Robert Bennett (R-Utah), chairman of the Senate's Year
2000 committee. "I don't put them much better than
50-50," he said yesterday. While conceding that Clinton's
speech on Tuesday spotlighted what's been until recently
an obscure software bug, Bennett stressed that much
more needs to be done during a luncheon speech at the
National Press Club. "My plea to you here in the Press
Club is: Do not ignore this story just because someone is
reassuring you that it's going to work out all right," he said.

Not everything is going to work out all right, Bennett said.
"We're not going to get this problem solved, so we have
to set priorities." This means triage. Worst-case
contingency plans.

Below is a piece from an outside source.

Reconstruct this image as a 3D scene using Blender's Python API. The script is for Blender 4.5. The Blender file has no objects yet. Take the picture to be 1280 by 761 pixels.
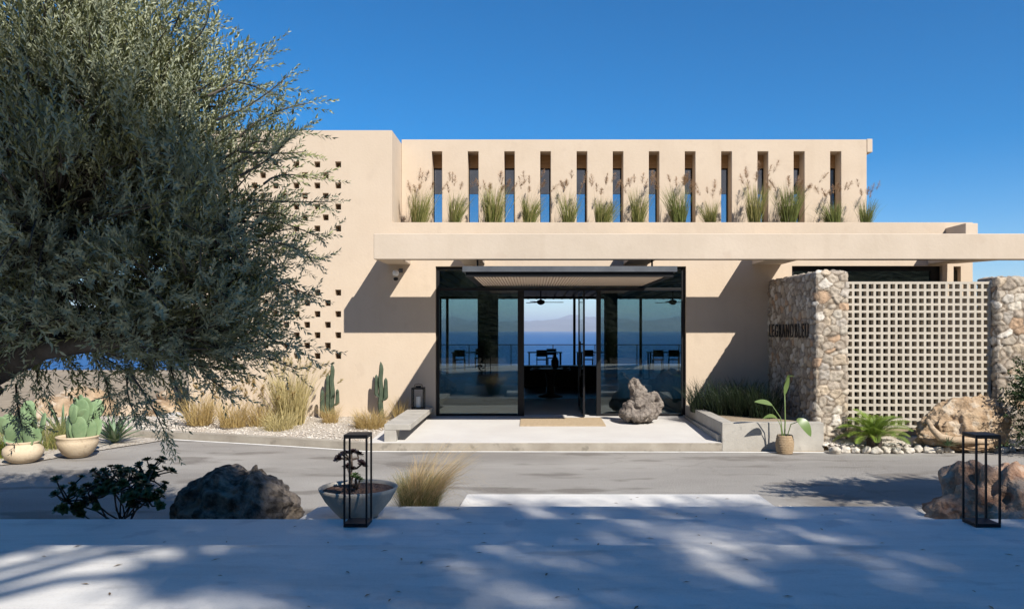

Ending just-in-time manufacturing.
Filling warehouses, just in case.

It also means Bennett is more realistic than Clinton, who
offered a feel-good but absurd prediction the day before:
"I set a government-wide goal of full compliance by
March of 1999." Meanwhile the feds are falling behind
their own schedules to at least fix the most vital computers
-- and these in turn are only a tiny fraction of the total
number of systems. The Defense Department's Y2K czar
even told Netly that "I believe there are mission critical
systems that won't be done."

Will Bennett be heading for the hills? "I'm not yet ready to
start storing food in the basement and digging up the
backyard to put in a propane tank," says Bennett. "But it
might not be a bad idea to have a little extra food and
water around."

cgi.pathfinder.com

Yeah - it might not be a bad idea - at all.